Copy out all lines in the data below containing the string "scene".

= = = = = = =

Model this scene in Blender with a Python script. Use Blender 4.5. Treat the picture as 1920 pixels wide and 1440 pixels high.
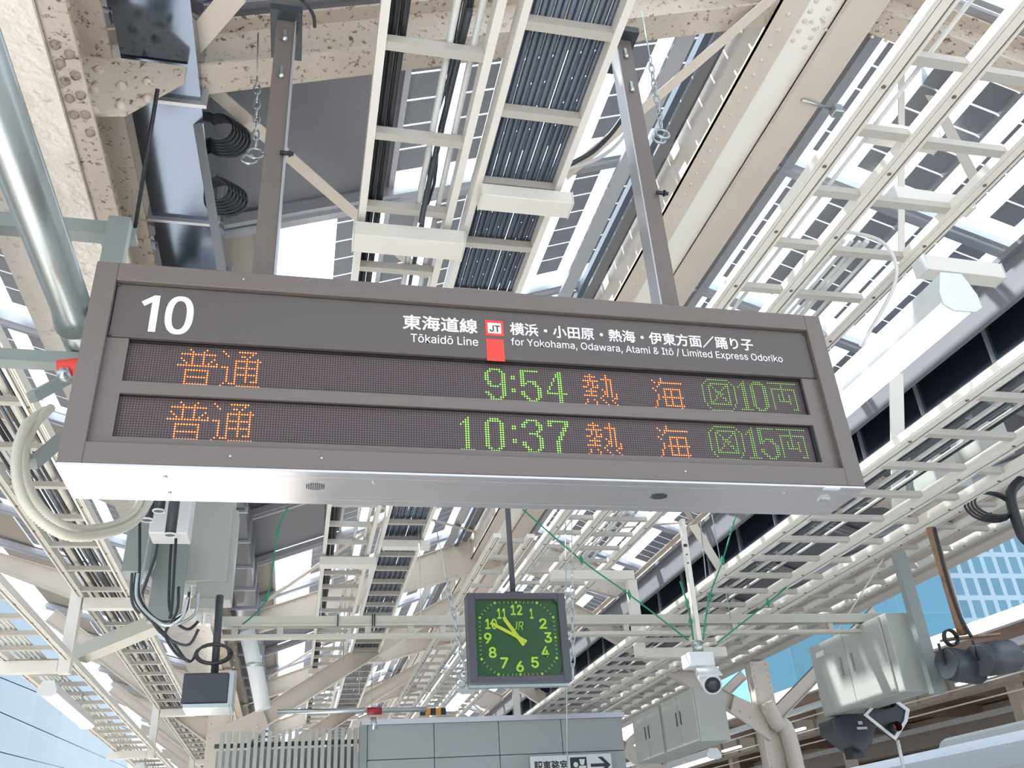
import bpy, math, random
from mathutils import Vector, Matrix
random.seed(7)
S = bpy.context.scene
C = S.collection
for o in list(bpy.data.objects): bpy.data.objects.remove(o)
# ------------------------------------------------------------------ camera
RM = ((0.97443436, -0.21603723, -0.06168956), (0.05245923, 0.485764, -0.87251439), (0.21846216, 0.84697181, 0.48467828))
F = 1660.0; EYE = Vector((0, 0, 1.6))
cd = bpy.data.cameras.new('camera'); cam = bpy.data.objects.new('camera', cd); C.objects.link(cam); S.camera = cam
cd.sensor_fit = 'HORIZONTAL'; cd.sensor_width = 36; cd.lens = F/1920*36; cd.clip_end = 600; cd.clip_start = 0.05
rt, dn, fw = Vector(RM[0]), Vector(RM[1]), Vector(RM[2])
m = Matrix((rt, -dn, -fw)).transposed().to_4x4(); m.translation = EYE; cam.matrix_world = m
# ------------------------------------------------------------------ world, sun, exposure
W = bpy.data.worlds.new('sky'); S.world = W; W.use_nodes = True
nt = W.node_tree; nt.nodes.clear()
out = nt.nodes.new('ShaderNodeOutputWorld'); bg = nt.nodes.new('ShaderNodeBackground')
sky = nt.nodes.new('ShaderNodeTexSky'); sky.sky_type = 'HOSEK_WILKIE'; sky.turbidity = 4.0; sky.ground_albedo = 0.35
SUN_DIR = Vector((-0.56, 0.22, 0.76)).normalized()
sky.sun_direction = SUN_DIR
mixs = nt.nodes.new('ShaderNodeMixRGB'); mixs.inputs[0].default_value = 0.55
mixs.inputs[2].default_value = (0.80, 0.90, 1.0, 1)
nt.links.new(sky.outputs[0], mixs.inputs[1]); nt.links.new(mixs.outputs[0], bg.inputs[0])
bg.inputs[1].default_value = 3.6
nt.links.new(bg.outputs[0], out.inputs[0])
sl = bpy.data.lights.new('sun', 'SUN'); sl.energy = 17.0; sl.angle = math.radians(1.0); sl.color = (1, 0.98, 0.95)
so = bpy.data.objects.new('sun', sl); C.objects.link(so); so.rotation_euler = (-SUN_DIR).to_track_quat('-Z', 'Y').to_euler(); so.location = (0, 0, 30)
S.view_settings.view_transform = 'Standard'; S.view_settings.look = 'None'; S.view_settings.gamma = 1
S.view_settings.use_curve_mapping = False; S.view_settings.exposure = -0.2

# ------------------------------------------------------------------ photograph ray -> real place (used to measure)
def ray(x, y):
    c = Vector(((x-960)/F, (y-720)/F, 1.0)); return rt*c.x + dn*c.y + fw*c.z
def PY(x, y, Y): d = ray(x, y); return EYE + d*(Y/d.y)
def PX(x, y, X): d = ray(x, y); return EYE + d*(X/d.x)
def PZ(x, y, Z): d = ray(x, y); return EYE + d*((Z-1.6)/d.z)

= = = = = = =

| Solved exercise |
Model this scene in Blender with a Python script. Use Blender 4.5. Treat the picture as 1920 pixels wide and 1440 pixels high.
S = bpy.context.scene